Attendu que, pour confirmer le jugement, l'arrêt attaqué retient notamment que la société X ne peut être regardée comme ayant une activité commerciale à l'égard des débiteurs puisqu'elle ne leur fournit aucun bien ni prestation de service, contrairement à ce qu'elle fait avec les créanciers, et que le fait de déduire une relation commerciale de la prestation initiale à laquelle le débiteur a souscrit et pour laquelle il s'est montré défaillant serait artificiel ; que les juges en déduisent que les débiteurs ne pouvaient pas être regardés comme des consommateurs à l'époque des faits et que l'élément légal de l'infraction reprochée aux prévenus fait défaut ;

Mais attendu qu'en se déterminant ainsi, alors que la notion de pratique commerciale, telle qu'interprétée à la lumière de la directive 2005/29/CE du Parlement européen et du Conseil, du 11 mai 2005, relative aux pratiques commerciales déloyales des entreprises vis-à-vis des consommateurs dans le marché intérieur (CJUE, 20 juillet 2017, "Gelvora" UAB (aff.
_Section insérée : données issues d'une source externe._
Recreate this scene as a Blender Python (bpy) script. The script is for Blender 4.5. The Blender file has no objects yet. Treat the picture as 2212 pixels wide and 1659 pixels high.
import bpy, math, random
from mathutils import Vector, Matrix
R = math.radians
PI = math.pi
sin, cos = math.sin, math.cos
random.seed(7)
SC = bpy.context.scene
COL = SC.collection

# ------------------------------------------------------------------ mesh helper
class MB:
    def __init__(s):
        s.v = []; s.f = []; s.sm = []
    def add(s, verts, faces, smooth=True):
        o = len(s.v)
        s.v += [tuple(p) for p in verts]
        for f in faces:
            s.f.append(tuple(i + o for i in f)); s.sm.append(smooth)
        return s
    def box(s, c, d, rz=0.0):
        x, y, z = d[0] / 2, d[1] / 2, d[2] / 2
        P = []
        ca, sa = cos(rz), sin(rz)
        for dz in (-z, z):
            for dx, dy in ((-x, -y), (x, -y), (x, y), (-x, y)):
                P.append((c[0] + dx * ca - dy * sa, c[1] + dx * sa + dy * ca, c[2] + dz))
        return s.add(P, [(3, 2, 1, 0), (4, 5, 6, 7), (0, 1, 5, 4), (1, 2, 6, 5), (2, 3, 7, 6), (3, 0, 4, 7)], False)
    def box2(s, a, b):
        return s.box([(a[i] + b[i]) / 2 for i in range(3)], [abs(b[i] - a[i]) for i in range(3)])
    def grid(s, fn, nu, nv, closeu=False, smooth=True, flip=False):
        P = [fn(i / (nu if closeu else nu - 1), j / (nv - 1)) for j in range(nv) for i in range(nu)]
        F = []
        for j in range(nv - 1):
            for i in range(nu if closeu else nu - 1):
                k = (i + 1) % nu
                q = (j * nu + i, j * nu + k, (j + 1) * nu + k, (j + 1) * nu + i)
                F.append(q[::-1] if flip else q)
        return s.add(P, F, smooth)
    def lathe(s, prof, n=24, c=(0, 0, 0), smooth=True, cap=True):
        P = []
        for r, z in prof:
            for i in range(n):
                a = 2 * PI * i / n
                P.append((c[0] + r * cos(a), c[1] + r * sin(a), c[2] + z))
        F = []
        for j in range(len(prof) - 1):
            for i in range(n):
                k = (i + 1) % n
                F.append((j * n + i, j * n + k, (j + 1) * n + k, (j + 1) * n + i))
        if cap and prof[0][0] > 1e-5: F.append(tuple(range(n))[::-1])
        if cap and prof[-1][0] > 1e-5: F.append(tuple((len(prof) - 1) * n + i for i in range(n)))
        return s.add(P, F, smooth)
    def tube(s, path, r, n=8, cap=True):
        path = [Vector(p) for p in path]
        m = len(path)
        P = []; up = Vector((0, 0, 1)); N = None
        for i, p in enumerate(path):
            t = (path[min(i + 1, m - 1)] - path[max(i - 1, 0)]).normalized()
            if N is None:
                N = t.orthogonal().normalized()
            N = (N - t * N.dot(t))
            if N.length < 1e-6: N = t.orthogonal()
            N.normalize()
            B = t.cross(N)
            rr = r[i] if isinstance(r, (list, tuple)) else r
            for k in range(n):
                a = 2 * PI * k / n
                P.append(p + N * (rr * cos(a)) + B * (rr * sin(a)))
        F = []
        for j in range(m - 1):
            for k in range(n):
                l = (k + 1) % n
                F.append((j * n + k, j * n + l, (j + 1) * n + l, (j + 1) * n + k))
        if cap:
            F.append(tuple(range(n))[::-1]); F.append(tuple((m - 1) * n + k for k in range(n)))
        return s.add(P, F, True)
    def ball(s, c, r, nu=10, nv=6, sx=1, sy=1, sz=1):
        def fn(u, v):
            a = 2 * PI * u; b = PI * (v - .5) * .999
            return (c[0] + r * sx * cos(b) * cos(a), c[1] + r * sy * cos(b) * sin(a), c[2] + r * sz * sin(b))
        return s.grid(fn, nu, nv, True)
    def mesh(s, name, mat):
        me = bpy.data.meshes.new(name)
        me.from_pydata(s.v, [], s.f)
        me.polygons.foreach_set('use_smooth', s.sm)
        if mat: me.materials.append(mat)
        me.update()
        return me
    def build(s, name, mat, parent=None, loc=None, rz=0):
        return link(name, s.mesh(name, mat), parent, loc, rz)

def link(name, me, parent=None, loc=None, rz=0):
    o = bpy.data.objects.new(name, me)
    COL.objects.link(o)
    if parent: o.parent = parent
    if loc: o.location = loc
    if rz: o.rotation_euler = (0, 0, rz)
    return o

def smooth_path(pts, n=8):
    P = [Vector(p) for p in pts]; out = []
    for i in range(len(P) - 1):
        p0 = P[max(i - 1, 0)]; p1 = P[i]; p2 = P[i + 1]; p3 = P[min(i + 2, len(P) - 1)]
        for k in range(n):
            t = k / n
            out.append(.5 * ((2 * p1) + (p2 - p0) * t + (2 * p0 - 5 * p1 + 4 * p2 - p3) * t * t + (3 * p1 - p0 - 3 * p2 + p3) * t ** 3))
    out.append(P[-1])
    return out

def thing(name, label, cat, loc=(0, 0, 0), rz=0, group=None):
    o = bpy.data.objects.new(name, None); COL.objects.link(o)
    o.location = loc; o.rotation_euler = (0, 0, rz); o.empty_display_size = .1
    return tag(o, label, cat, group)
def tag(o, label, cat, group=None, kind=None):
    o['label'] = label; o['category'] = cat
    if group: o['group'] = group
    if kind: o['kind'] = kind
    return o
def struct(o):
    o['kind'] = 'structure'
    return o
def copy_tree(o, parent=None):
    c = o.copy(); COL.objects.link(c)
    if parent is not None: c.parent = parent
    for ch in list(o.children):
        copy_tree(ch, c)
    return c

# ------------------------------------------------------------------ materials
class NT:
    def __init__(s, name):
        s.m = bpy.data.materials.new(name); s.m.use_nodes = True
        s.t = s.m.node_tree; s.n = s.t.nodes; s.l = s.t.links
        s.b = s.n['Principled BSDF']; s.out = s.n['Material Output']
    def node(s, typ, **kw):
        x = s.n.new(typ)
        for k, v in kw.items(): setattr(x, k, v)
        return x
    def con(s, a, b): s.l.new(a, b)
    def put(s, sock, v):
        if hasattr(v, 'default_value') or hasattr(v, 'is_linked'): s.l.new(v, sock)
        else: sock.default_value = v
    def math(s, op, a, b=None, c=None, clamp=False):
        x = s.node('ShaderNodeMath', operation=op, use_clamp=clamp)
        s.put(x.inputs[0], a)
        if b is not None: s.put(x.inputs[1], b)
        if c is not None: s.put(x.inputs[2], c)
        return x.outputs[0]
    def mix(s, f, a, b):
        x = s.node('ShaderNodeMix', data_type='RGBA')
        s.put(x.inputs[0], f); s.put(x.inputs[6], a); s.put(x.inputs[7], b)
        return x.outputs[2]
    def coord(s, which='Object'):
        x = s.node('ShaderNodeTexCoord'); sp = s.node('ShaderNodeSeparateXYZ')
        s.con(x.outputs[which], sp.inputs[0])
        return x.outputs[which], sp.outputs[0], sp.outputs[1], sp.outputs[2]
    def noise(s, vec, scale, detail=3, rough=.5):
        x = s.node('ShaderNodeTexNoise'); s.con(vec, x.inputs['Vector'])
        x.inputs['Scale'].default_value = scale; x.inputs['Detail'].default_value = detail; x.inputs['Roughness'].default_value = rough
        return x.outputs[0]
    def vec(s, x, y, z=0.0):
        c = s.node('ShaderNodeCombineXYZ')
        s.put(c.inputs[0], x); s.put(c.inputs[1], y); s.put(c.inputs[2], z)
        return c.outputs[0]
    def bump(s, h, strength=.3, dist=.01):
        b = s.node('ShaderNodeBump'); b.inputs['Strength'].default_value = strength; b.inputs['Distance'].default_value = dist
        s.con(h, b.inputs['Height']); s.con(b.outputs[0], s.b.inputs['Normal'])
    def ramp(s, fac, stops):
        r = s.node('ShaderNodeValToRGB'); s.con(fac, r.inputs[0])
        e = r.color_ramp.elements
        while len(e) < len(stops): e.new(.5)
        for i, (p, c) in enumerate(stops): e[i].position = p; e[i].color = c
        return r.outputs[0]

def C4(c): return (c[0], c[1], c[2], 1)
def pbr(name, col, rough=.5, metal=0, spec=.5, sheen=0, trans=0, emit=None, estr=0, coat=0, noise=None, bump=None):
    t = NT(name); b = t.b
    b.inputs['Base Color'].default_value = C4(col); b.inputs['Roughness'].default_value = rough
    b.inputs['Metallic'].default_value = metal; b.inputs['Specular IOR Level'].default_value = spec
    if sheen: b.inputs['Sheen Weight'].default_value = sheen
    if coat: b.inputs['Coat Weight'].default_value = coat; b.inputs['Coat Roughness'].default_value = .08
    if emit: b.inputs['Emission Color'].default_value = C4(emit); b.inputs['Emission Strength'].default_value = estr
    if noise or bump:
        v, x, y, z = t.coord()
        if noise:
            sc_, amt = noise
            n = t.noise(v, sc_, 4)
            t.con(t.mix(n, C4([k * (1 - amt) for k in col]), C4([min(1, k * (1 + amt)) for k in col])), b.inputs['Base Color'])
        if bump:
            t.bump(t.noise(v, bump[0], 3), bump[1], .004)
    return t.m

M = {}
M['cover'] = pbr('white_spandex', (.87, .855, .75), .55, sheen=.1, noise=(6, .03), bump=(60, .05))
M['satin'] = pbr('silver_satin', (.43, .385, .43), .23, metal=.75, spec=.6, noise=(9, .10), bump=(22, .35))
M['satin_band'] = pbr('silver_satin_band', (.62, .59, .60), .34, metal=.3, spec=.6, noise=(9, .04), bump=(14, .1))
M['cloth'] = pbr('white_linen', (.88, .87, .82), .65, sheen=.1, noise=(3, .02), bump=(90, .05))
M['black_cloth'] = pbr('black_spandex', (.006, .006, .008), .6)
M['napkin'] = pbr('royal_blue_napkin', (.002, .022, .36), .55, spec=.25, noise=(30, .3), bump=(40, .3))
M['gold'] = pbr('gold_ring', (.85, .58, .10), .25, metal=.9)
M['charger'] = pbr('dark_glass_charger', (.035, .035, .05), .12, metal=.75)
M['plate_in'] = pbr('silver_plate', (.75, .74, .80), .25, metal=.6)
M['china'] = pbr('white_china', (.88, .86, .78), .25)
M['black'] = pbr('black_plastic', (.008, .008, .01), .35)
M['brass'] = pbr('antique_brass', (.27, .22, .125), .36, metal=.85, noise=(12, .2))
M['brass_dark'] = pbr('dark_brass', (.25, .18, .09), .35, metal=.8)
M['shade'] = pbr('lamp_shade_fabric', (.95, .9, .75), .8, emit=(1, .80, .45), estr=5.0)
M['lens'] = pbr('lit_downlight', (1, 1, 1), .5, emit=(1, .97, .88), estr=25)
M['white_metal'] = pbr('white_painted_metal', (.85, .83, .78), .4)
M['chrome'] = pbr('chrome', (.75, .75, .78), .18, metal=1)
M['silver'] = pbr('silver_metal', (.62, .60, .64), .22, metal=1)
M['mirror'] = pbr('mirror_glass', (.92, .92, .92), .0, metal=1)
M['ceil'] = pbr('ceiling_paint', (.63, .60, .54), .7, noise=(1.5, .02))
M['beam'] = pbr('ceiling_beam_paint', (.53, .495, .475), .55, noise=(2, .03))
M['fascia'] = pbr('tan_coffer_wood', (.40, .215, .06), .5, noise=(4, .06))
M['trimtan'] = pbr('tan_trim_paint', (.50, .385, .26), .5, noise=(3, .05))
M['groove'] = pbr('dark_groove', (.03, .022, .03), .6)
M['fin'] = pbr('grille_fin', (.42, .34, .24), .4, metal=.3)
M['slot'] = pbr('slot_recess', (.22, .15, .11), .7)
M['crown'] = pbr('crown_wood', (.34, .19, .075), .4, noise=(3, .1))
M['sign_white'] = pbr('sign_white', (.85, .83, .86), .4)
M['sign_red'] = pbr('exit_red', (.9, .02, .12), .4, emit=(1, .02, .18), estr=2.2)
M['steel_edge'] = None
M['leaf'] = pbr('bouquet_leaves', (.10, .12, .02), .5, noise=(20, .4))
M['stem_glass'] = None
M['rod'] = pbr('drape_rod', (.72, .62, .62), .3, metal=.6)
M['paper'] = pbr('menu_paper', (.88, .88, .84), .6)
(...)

C-357/16)), s'applique à toute mesure prise en relation non seulement avec la conclusion d'un contrat, mais aussi avec l'exécution de celui-ci, notamment aux mesures prises en vue d'obtenir le paiement du produit, la cour d'appel a méconnu le sens et la portée des textes susvisés et le principe ci-dessus rappelé ; d'où il suit que la cassation est encourue de ce chef ;

Par ces motifs, et sans qu'il soit besoin d'examiner les autres moyens proposés : casse et annule, en toutes ses dispositions, l'arrêt susvisé de la cour d'appel de Colmar, en date du 22 novembre 2017, et pour qu'il soit à nouveau jugé, conformément à la loi, renvoie la cause et les parties devant la cour d'appel de Nancy à ce désignée par délibération spéciale prise en chambre du conseil.